Editor’s note: DGR believes that it is necessary for organizers to be strategic and efficient in organizing against ecocide. This also includes using technology as a tool for organizing. Therefore, we do not engage in “virtue signalling” and individual lifestyle choices by avoiding the use of technology. However, we are also aware of the harmful effects of these technologies. The following piece is a delving into the impacts of all actions we take and asks “what will be left to carry forward?”

Mankh (Walter E. Harris III) writes, small press publishes, and is the author of 17 books. He travels a holistic mystic Kaballah-rooted pathway staying in touch with Turtle Island and the cycles of the Seasons. His website: www.allbook-books.com


By Mankh

On a day when i am out and about carrying something that has taken a lot of effort to produce, a chunk of notes and written bits for the next book in the works, yet they haven’t been typed into the computer file yet, carrying that little stack of papers, i suddenly become extra cautious, telling myself: Don’t spill coffee, remember where you put it, don’t lose it!… And later on i realize that every day is truly like this, if you think about it and put it into practice, but not ‘practice’ rather deep appreciation and caring for everything and everyone that has brought ‘the item’ to this moment, your own efforts and all those who have helped you along the way, as well as all the experiences and stories of your life thus far written in your heart and feet and hands and organs and mind and soul . . . creating a kind of humanuscript or living story that you are virtually forever editing.
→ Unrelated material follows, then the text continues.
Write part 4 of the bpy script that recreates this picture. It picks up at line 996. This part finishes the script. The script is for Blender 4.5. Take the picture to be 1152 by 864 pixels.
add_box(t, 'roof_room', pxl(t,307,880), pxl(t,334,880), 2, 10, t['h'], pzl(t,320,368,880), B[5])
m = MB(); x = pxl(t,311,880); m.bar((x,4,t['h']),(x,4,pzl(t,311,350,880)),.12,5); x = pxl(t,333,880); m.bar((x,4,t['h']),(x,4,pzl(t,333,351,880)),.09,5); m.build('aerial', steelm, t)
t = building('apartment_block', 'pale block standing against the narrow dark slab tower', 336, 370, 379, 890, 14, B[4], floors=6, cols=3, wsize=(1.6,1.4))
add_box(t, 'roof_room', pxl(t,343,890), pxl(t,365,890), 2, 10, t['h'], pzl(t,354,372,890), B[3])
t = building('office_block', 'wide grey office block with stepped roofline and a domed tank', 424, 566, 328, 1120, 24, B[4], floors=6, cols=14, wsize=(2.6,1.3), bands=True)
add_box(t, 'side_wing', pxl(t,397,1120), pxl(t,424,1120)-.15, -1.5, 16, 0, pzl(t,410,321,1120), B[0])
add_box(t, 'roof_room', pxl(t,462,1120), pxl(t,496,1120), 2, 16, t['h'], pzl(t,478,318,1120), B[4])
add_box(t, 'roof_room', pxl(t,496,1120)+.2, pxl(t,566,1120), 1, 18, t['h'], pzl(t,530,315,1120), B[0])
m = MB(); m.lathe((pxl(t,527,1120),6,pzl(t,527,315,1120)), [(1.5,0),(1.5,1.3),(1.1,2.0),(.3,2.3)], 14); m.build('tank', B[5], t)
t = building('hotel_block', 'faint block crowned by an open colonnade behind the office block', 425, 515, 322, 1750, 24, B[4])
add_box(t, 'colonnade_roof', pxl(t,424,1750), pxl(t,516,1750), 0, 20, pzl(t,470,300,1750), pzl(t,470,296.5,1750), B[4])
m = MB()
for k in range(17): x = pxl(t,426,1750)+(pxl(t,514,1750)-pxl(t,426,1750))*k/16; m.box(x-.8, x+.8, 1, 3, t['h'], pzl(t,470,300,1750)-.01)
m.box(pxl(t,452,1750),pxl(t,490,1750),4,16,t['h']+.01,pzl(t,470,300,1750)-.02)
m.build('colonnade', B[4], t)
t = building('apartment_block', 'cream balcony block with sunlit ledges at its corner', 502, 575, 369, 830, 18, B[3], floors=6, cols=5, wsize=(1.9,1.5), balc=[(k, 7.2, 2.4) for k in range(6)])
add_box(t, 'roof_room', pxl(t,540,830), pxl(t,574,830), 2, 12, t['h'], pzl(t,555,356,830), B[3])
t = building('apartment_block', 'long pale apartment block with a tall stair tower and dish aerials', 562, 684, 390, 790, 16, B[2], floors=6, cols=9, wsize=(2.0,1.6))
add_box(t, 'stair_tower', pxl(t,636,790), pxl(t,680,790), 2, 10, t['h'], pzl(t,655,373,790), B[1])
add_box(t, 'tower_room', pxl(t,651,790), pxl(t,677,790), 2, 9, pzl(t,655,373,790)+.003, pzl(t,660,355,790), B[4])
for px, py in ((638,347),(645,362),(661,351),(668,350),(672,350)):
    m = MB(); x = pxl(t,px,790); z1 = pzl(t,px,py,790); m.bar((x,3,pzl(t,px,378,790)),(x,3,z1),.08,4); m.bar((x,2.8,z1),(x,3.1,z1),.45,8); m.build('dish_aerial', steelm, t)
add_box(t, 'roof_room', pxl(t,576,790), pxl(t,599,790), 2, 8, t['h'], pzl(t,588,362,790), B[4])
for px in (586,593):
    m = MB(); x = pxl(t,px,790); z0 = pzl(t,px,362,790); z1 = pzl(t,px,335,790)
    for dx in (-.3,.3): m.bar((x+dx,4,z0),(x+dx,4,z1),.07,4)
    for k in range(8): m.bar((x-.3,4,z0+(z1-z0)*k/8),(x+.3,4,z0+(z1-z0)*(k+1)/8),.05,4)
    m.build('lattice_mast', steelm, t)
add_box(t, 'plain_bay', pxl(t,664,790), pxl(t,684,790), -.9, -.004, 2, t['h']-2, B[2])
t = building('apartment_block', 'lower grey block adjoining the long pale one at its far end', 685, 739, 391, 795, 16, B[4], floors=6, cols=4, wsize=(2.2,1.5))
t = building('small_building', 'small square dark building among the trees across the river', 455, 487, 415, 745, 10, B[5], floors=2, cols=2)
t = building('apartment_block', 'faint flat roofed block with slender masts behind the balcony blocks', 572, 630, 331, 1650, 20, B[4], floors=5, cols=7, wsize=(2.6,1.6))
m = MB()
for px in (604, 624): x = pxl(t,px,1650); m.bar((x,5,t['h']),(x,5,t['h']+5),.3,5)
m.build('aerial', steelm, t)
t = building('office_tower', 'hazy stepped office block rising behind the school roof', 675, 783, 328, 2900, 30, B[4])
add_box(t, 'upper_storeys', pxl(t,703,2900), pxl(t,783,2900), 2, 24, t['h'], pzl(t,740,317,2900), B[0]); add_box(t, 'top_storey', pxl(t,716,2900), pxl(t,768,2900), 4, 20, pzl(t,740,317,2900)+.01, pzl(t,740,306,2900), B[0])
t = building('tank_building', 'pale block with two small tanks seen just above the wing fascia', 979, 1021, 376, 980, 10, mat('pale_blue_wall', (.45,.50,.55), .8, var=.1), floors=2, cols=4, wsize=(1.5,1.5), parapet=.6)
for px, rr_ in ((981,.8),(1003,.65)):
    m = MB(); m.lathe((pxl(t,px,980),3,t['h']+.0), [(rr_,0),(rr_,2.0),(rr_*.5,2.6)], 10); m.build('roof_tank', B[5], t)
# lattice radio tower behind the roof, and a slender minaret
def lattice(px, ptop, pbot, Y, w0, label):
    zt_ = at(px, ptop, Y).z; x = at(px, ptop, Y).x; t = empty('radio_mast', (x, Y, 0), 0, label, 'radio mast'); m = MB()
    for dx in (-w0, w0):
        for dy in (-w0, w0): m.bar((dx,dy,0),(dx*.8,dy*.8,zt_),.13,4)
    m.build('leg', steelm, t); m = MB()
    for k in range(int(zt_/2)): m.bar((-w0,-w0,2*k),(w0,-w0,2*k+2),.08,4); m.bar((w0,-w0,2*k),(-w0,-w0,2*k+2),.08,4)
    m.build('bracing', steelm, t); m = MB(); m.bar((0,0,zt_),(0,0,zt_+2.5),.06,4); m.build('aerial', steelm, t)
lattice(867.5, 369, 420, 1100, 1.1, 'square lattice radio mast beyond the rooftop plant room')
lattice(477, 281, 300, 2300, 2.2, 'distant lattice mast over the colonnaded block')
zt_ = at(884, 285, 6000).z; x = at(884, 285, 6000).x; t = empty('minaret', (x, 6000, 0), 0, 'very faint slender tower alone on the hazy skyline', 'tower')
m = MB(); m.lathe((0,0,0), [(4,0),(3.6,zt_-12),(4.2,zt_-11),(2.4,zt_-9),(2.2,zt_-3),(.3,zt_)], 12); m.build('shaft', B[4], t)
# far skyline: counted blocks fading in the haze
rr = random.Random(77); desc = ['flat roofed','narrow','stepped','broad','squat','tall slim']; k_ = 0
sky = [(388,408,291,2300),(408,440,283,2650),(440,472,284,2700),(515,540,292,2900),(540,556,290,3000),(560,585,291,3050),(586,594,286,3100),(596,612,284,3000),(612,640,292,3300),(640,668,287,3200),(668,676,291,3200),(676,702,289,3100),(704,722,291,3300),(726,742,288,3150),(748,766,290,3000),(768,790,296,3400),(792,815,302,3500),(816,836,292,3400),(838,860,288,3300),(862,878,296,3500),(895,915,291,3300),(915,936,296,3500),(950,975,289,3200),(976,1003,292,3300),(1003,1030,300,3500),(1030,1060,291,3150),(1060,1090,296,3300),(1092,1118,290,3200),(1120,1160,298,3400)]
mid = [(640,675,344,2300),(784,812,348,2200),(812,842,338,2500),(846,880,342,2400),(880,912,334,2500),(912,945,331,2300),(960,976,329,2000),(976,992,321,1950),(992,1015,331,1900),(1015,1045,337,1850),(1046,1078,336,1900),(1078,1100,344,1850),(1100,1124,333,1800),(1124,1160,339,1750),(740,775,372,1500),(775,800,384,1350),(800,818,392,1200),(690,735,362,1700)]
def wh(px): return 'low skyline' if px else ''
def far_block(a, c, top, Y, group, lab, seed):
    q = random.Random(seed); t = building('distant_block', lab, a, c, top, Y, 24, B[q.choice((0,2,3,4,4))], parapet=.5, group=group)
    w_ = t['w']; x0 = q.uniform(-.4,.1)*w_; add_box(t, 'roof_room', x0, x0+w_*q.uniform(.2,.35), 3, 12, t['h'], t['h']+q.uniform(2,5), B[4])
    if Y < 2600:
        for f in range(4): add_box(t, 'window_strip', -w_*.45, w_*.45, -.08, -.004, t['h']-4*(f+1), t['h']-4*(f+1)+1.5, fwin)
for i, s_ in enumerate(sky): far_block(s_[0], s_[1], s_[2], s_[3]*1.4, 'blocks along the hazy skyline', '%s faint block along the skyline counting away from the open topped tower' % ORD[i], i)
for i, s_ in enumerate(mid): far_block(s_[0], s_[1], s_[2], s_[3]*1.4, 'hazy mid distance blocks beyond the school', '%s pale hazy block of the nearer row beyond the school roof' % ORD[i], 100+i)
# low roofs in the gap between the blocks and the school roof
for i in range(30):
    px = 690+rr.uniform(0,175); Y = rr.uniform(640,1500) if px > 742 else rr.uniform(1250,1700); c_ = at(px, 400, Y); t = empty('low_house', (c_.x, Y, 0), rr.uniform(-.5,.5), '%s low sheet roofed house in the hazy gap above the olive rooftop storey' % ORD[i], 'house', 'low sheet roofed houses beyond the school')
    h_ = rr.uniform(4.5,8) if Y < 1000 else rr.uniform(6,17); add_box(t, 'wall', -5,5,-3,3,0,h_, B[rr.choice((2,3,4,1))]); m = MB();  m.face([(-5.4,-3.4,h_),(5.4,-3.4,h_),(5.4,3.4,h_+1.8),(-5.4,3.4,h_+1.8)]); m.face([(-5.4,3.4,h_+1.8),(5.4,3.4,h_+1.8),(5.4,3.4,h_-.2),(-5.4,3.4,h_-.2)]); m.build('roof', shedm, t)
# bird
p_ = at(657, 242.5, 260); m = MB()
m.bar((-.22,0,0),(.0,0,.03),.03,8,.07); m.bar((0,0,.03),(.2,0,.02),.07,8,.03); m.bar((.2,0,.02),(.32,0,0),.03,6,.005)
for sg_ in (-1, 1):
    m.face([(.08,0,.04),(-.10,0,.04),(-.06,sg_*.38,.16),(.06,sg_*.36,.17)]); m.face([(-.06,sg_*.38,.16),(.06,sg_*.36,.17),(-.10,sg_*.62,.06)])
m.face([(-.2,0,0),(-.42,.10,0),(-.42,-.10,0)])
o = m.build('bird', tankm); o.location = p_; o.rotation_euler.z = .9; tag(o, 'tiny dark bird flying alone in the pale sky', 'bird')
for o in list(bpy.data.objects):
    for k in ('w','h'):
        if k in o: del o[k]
All those who have helped along the way includes, to name a few, the Sun and Earth that have been there and will continue being every day. How much is pre-scripted and how much you write your story is up for discussion . . . i think it’s a bit of both.

Yet the script cuts both ways, literally: “script” from “skrībh-, Proto-Indo-European root meaning “to cut, separate, sift;” an extended form of root sker- (1) “to cut”, also sker- (2) ker-, Proto-Indo-European root meaning “to turn, bend”, Latin scribere “to write” (to carve marks in wood, stone, clay, etc.); Lettish, skripat “scratch, write;” Old Norse, hrifa “scratch.”” (etymonline.net)

On the one hand we can’t help making our marks, leaving footprints, scratching books and such like, yet on the other hand why are we so obsessed with making marks, scratching books, carving into wood and stone, too-often literally defacing the Earth, blowing up mountains, and we’ve all seen the photos of scars due to extractive mining, the faded-brown swaths of deforested Amazon reflecting a scorched Earth policy, not simply a military policy, while the Amazon delivery trucks grow in numbers in the neighborhood.

No matter whether you are carrying your new-born child, a crystal vase, your magnum opus or simply a loaf of bread from the store, every living thing carries within it and emanating from it an immense amount of history and effort and hopefully joy to get it there to you where you are now holding it or perhaps ingesting it. In the long haul, seems to this scratcher that we are here so as to simply carry it forward, whatever “it” is — and that includes water and land.

i have no idea who planted the forsythia and azalea in the backyard of the house before i started living here but i thank them b/c every year like clockwork, just as the forsythia’s bright yellow is mostly turned to green is when the azalea begins opening up its neon red.

Aside from a literary manuscript, etymologically a manuscript is a mark/scratch/cut you make with your hands. Literally it cuts both ways: You could cut up the forest (destroy), or you could carve a piece of art, scratch some letters into a book (create). Then again, even by writing a book, you’re cutting into the forests for more paper. Is there such thing as a win-win situation anymore?

The Kogi (Original People of the Sierra Nevada mountains of Colombia) have no famous authors because they have no books. However, they can ‘read’ water. Think about that! . . . And from what i know, they are in the category of Peoples least likely to cut up the Earth, rather carry Her forward.

To further follow the word-roots, “to turn, bend” suggests another flavor of “script” accentuating the need for adaptability rather than cutting, and, like a Taoist, unassumingly going with the flow . . . “A skillful woodsman leaves neither tracks nor traces.” Now that’s something that would have archaeologists declaring ‘No Taoists lived here’; and they’d be inaccurate.

Everyone experiences cuts in life, some of them heal and some scar. Yet the continued scarring of our consciousnesses and of the Earth reflects the regurgitating of outdated “scripts” and taglines such as “progress” “faster downloading speeds” “you gotta upgrade” “trust the science” “the bottom line” “best seller” “the customer is always right” “education is the key to success” “and let them have dominion over the fish of the sea and over the birds of the heavens and over the livestock and over all the earth and over every creeping thing that creeps on the earth.”

If the humanuscript continues to cut up the Earth at the current pace and subdue or lord it over others it considers inferior, what will be left to carry forward?